The Dallas institution has opened “Afro Mingei,” a convivial gathering space envisioned by Gates, where guests can enjoy culinary traditions informed by Japan and the African American South.

“Afro Mingei” at the Nasher Sculpture Center

Japanese traditions have long influenced Theaster Gates, the civic-minded artist whose Rebuild Foundation has launched a variety of urban improvement projects in Chicago’s South Side. In 2019, he plumbed the intersection between the country’s philosophy and Black culture through sculptural assemblages at London’s White Cube. This past summer, at the Aichi Triennale, he transformed a former earthenware pipe factory in Japan’s once-booming ceramics hub of Tokoname into The Listening House, a space for creative exchange. It was a full-circle moment for Gates, who partook in a ceramics residency there in 2004. 
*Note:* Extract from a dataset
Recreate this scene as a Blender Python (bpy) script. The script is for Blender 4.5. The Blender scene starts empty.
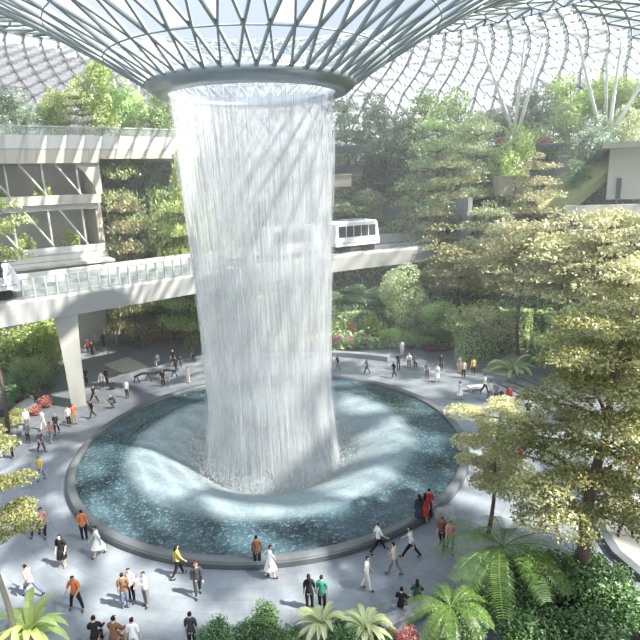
import bpy, math, random
import numpy as np
from mathutils import Vector, Matrix

random.seed(7)
rng = np.random.default_rng(7)
PI = math.pi
SC = bpy.context.scene
COL = SC.collection

# ------------------------------------------------------------------ camera
F, PITCH, ROLL, CAMH = 560.0, 0.2430, -0.035, 18.45
cr, sr = math.cos(ROLL), math.sin(ROLL)
FW = np.array([0, math.cos(PITCH), -math.sin(PITCH)])
UP0 = np.array([0, math.sin(PITCH), math.cos(PITCH)])
RT = cr * np.array([1, 0, 0]) + sr * UP0
UP = -sr * np.array([1, 0, 0]) + cr * UP0
CAM = np.array([0, 0, CAMH])


def ray(px, py):
    return FW + RT * ((px - 320) / F) + UP * (-(py - 320) / F)


def atz(px, py, z=0.0):
    d = ray(px, py)
    return CAM + d * ((z - CAMH) / d[2])


def aty(px, py, Y):
    d = ray(px, py)
    return CAM + d * (Y / d[1])


def mpp(P):
    """metres one pixel spans at point P"""
    return float(np.dot(np.asarray(P, float) - CAM, FW)) / F


cd = bpy.data.cameras.new('camera')
cam = bpy.data.objects.new('camera', cd)
COL.objects.link(cam)
cd.sensor_width = 36
cd.lens = F / 640 * 36
cd.clip_end = 600
M = Matrix.Identity(4)
for i in range(3):
    M[i][0], M[i][1], M[i][2], M[i][3] = RT[i], UP[i], -FW[i], CAM[i]
cam.matrix_world = M
SC.camera = cam

PC = np.array([-3.74, 37.75])      # centre of the round pool
PR = 13.88


# ------------------------------------------------------------------ helpers
def tag(o, label=None, cat=None, group=None, kind=None):
    if label: o['label'] = label
    if cat: o['category'] = cat
    if group: o['group'] = group
    if kind: o['kind'] = kind
    return o


def link(name, me, mats=None, parent=None):
    o = bpy.data.objects.new(name, me)
    COL.objects.link(o)
    if mats is not None:
        if not isinstance(mats, (list, tuple)): mats = [mats]
        if me is not None and len(me.materials) == 0:
            for m in mats: me.materials.append(m)
    if parent is not None: o.parent = parent
    return o


def empty(name, loc, rz=0.0, label=None, cat=None, group=None):
    o = bpy.data.objects.new(name, None)
    COL.objects.link(o)
    o.location = [float(v) for v in loc]
    o.rotation_euler = (0, 0, rz)
    o.empty_display_size = 0.2
    return tag(o, label, cat, group)


def npmesh(name, V, Fq, smooth=False, mi=None):
    """quads or tris from numpy arrays"""
    V = np.asarray(V, np.float32); Fq = np.asarray(Fq, np.int32)
    k = Fq.shape[1]
    me = bpy.data.meshes.new(name)
    me.vertices.add(len(V)); me.vertices.foreach_set('co', V.ravel())
    me.loops.add(Fq.size); me.loops.foreach_set('vertex_index', Fq.ravel())
    me.polygons.add(len(Fq))
    me.polygons.foreach_set('loop_start', np.arange(0, Fq.size, k, dtype=np.int32))
    me.polygons.foreach_set('loop_total', np.full(len(Fq), k, np.int32))
    if smooth: me.polygons.foreach_set('use_smooth', np.ones(len(Fq), bool))
    if mi is not None: me.polygons.foreach_set('material_index', np.asarray(mi, np.int32))
    me.update(calc_edges=True)
    return me


class MB:
    """collects boxes, tubes and lathes into one mesh"""
    def __init__(s): s.v = []; s.f = []; s.m = []

    def add(s, verts, faces, mi=0):
        b = len(s.v)
        s.v += [tuple(float(c) for c in p) for p in verts]
        s.f += [tuple(b + i for i in f) for f in faces]
        s.m += [mi] * len(faces)
        return s

    def box(s, c, size, rz=0.0, mi=0, taper=1.0):
        x, y, z = size[0] / 2, size[1] / 2, size[2] / 2
        ca, sa = math.cos(rz), math.sin(rz)
        P = []
        for dz in (-1, 1):
            t = taper if dz > 0 else 1
            for dx, dy in ((-1, -1), (1, -1), (1, 1), (-1, 1)):
                a, b = dx * x * t, dy * y * t
                P.append((c[0] + a * ca - b * sa, c[1] + a * sa + b * ca, c[2] + dz * z))
        return s.add(P, [(3, 2, 1, 0), (4, 5, 6, 7), (0, 1, 5, 4), (1, 2, 6, 5), (2, 3, 7, 6), (3, 0, 4, 7)], mi)

    def tube(s, pts, radii, n=8, mi=0, cap=True):
        pts = [Vector([float(c) for c in p]) for p in pts]
        if not isinstance(radii, (list, tuple, np.ndarray)): radii = [radii] * len(pts)
        P = []; ref = None
        for i, p in enumerate(pts):
            d = (pts[min(i + 1, len(pts) - 1)] - pts[max(i - 1, 0)])
            d = d.normalized() if d.length > 1e-9 else Vector((0, 0, 1))
            if ref is None: ref = Vector((1, 0, 0)) if abs(d.x) < .8 else Vector((0, 1, 0))
            u = (ref - d * ref.dot(d)).normalized(); w = d.cross(u); ref = u
            for k in range(n):
                a = 2 * PI * k / n
                P.append(p + (u * math.cos(a) + w * math.sin(a)) * radii[i])
        Q = []
        for i in range(len(pts) - 1):
            for k in range(n):
                k2 = (k + 1) % n
                Q.append((i * n + k, i * n + k2, (i + 1) * n + k2, (i + 1) * n + k))
        if cap:
            Q.append(tuple(range(n - 1, -1, -1))); b = (len(pts) - 1) * n
            Q.append(tuple(b + k for k in range(n)))
        return s.add(P, Q, mi)

    def lathe(s, prof, c=(0, 0, 0), n=24, mi=0, a0=0.0, a1=2 * PI):
        full = abs(a1 - a0 - 2 * PI) < 1e-6
        m = n if full else n + 1
        P = []
        for (r, z) in prof:
            for k in range(m):
                a = a0 + (a1 - a0) * k / n
                P.append((c[0] + r * math.cos(a), c[1] + r * math.sin(a), c[2] + z))
        Q = []
        for i in range(len(prof) - 1):
            for k in range(n):
                k2 = (k + 1) % m
                Q.append((i * m + k, i * m + k2, (i + 1) * m + k2, (i + 1) * m + k))
        return s.add(P, Q, mi)

    def strip(s, path, prof, mi=0, closed=True, ends=True):
        """sweep a 2-D profile [(side, z)] along a plan path [(x, y, z)]"""
        n = len(path); P = []
        for i, p in enumerate(path):
            a = path[max(i - 1, 0)]; b = path[min(i + 1, n - 1)]
            d = Vector((b[0] - a[0], b[1] - a[1])).normalized()
            nx, ny = d.y, -d.x
            for (q, z) in prof: P.append((p[0] + nx * q, p[1] + ny * q, p[2] + z))
        m = len(prof); Q = []
        for i in range(n - 1):
            for k in range(m if closed else m - 1):
                k2 = (k + 1) % m
                Q.append((i * m + k, (i + 1) * m + k, (i + 1) * m + k2, i * m + k2))
        if ends and closed:
            Q.append(tuple(range(m))); Q.append(tuple((n - 1) * m + k for k in range(m - 1, -1, -1)))
        return s.add(P, Q, mi)

    def mesh(s, name, smooth=False):
        me = bpy.data.meshes.new(name)
        me.from_pydata(s.v, [], s.f)
        me.polygons.foreach_set('material_index', s.m)
        if smooth: me.polygons.foreach_set('use_smooth', [True] * len(s.f))
        me.update()
        return me

    def build(s, name, mats, parent=None, smooth=False):
        return link(name, s.mesh(name, smooth), mats, parent)


# ------------------------------------------------------------------ materials
def nmat(name):
    m = bpy.data.materials.new(name); m.use_nodes = True
    nt = m.node_tree; nt.nodes.clear()
    return m, nt, nt.nodes, nt.links


def N(nt, t, **kw):
    n = nt.nodes.new('ShaderNode' + t)
    for k, v in kw.items():
        if k.startswith('_'): setattr(n, k[1:], v)
        else:
            key = k.replace('__', ' ')
            n.inputs[int(key[1:]) if key[0] == 'i' and key[1:].isdigit() else key].default_value = v
    return n


def C3(c): return (c[0], c[1], c[2], 1)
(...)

His latest foray into this cultural binary lands at the Nasher Sculpture Center, where he transformed a gallery into Afro Mingei, a convivial gathering space that combines the culinary traditions of Japan and the African American South. On the menu are small plates such as cornmeal dumplings with shiitake leek broth and kabocha squash served on ceramic wares made by his design studio Dorchester Industries, which also fabricated the salvaged wood bar. Afterward, guests can revel with Japanese whiskey set to the tune of 1,000 vinyl records from Gates’s collection of soul and R&B music. 

Gates intends Afro Mingei—named after the celebrated Black hairstyle and the Japanese term for honoring everyday objects—as an environment of intimacy and cultural pluralism, as well as a platform for chefs, poets, and musicians of color. “So often, as I consider my history with ceramics and craft, I feel as if other hands are guiding my hands,” Gates tells Surface. “Afro Mingei is a gesture within my artistic practice that acknowledges the cultural transmissions imparted to me. [It’s] as much a question about influence, appropriation, citation, and labor as it is a forum where I can demonstrate what’s possible when great cultures mix and remix.”

Ceramic wares by Dorchester Industries

Afro Mingei will be on view at the Nasher Sculpture Center (2001 Flora St, Dallas) until April 29.